Billy Williams, London-born cinematographer Billy Williams gained his first two Oscar nominations for the acclaimed “Women in Love” and “On Golden Pond”. His third nomination, which was successful, was for the epic “Gandhi”. He was President of the British Society of Cinematographers, and was awarded the Camera Image Festival’s Lifetime Achievement Award in 2000.

Listeners: Neil Binney

Neil Binney began working as a 'clapper boy' in 1946 on spin-off films from steam radio such as "Dick Barton". Between 1948-1950 he served as a Royal Air Force photographer. From 1950 he was a Technicolor assistant technician working on films such as John Ford's "Mogambo" (photographed by Freddie Young), Hitchcock's "The Man Who Knew Too Much" (Bob Burke), and Visconti's "Senso" (G.R. Aldo/B. Cracker).

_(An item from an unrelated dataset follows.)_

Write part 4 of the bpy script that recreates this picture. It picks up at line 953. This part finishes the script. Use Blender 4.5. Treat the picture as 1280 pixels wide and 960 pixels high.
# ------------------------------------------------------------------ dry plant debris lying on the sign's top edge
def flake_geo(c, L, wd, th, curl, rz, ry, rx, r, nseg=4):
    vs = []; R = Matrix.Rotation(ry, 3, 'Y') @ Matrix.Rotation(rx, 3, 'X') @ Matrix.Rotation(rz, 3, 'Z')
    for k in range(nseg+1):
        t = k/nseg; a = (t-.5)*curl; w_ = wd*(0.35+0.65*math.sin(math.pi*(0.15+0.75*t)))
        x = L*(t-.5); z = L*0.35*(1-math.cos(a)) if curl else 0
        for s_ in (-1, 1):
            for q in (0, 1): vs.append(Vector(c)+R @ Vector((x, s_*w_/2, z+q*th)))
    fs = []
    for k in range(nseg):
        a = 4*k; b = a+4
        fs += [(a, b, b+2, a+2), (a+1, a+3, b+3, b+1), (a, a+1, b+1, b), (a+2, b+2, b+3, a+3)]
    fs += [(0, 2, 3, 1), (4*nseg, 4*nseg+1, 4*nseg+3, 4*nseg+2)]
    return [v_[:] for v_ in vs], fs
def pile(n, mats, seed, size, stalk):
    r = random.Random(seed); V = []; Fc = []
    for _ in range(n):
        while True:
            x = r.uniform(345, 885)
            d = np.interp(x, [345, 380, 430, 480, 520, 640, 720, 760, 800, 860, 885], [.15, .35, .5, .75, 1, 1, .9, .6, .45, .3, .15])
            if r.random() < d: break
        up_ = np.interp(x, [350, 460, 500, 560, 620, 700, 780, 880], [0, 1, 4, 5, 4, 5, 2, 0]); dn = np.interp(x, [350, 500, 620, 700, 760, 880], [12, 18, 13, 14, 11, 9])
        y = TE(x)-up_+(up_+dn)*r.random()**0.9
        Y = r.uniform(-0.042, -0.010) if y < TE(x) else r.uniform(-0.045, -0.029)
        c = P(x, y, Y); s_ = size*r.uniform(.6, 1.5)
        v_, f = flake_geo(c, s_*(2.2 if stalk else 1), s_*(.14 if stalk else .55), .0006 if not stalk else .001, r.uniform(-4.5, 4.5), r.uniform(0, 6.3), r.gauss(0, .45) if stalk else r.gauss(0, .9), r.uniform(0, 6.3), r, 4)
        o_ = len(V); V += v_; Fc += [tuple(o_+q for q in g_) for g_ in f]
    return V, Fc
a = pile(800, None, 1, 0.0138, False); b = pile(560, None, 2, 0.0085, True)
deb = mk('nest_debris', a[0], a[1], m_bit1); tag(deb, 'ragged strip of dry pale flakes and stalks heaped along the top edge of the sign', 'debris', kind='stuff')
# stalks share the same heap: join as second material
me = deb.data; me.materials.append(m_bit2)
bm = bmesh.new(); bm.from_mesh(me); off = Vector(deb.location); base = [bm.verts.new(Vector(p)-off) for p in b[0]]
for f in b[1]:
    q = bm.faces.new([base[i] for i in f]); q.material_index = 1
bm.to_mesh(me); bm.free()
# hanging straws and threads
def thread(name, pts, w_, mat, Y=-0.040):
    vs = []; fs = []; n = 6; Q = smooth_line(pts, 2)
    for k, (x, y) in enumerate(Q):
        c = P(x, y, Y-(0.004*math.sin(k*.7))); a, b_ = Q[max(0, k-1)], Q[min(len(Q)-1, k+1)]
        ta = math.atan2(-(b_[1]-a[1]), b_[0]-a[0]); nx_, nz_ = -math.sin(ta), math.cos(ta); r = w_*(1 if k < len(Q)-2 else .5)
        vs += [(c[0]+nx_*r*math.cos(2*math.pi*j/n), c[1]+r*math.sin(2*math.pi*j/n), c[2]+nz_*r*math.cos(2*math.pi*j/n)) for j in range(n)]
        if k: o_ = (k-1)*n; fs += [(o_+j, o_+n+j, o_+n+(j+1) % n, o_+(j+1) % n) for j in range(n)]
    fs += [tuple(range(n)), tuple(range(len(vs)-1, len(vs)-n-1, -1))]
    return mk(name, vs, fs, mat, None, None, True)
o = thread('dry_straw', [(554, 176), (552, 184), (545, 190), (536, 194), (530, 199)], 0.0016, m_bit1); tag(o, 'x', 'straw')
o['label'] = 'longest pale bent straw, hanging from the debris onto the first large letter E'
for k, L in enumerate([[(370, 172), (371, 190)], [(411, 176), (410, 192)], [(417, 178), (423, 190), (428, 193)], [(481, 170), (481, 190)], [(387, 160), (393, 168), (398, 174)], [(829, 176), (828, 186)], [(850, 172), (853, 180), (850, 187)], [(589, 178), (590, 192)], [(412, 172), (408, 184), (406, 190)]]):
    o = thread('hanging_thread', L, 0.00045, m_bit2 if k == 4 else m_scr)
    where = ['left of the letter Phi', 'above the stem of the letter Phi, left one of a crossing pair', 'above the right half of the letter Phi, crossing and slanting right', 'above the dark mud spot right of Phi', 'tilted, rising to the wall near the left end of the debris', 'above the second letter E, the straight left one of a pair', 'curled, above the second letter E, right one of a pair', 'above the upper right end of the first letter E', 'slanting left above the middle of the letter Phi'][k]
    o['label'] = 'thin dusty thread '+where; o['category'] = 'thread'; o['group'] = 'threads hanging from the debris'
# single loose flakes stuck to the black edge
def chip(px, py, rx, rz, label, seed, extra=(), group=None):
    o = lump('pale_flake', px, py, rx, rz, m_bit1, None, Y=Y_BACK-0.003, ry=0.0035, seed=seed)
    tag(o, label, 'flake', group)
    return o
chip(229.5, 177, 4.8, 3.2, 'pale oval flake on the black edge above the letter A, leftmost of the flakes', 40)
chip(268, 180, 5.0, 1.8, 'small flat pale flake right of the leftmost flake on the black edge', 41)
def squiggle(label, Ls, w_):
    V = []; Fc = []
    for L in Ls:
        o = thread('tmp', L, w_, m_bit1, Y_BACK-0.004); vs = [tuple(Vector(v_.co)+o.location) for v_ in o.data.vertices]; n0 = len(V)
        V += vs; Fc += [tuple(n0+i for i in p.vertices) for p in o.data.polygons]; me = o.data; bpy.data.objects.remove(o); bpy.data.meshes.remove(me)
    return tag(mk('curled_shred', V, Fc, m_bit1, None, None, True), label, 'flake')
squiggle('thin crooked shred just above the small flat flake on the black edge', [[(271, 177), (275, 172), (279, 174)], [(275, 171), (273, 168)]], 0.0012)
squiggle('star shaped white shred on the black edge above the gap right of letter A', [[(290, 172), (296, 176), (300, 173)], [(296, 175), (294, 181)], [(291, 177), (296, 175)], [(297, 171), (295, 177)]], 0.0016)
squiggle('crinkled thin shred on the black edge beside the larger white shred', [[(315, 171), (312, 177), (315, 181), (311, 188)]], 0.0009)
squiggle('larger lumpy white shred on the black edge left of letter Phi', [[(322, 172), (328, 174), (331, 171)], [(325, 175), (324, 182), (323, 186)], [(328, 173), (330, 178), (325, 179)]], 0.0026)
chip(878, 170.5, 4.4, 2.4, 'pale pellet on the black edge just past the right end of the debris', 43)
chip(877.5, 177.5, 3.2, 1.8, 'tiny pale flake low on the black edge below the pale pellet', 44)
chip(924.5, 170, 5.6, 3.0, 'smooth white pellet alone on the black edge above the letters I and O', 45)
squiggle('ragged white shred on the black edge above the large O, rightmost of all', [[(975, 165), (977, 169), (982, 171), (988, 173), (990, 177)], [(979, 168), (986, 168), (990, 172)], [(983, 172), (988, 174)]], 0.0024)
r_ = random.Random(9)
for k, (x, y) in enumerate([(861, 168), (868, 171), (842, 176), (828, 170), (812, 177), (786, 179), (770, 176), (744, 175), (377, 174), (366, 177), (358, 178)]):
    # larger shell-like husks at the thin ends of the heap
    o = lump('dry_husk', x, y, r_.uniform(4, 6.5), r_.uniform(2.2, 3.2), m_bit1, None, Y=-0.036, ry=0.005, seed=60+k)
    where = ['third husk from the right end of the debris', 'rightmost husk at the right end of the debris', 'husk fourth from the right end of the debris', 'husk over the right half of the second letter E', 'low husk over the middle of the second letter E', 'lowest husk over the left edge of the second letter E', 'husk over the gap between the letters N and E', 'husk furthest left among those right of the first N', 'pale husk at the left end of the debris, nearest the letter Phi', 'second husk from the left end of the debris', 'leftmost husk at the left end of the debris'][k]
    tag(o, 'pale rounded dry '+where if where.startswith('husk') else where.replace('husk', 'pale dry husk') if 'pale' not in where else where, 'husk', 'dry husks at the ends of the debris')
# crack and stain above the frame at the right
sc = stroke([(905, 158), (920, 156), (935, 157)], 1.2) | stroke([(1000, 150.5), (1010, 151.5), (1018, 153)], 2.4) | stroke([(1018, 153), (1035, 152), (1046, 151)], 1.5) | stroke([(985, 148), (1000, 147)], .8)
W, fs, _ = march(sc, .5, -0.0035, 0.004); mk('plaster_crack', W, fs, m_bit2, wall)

As a camera assistant he worked on "Mind Benders", "Billy Liar" and "This Sporting Life". Niel Binney became a camera operator in 1963 and worked with, among others, Jack Cardiff, Fred Tammes and Billy Williams. He was elected associate member of the British Society of Cinematographers in 1981 and his most recent credits include "A Fish Called Wanda" and "Fierce Creatures".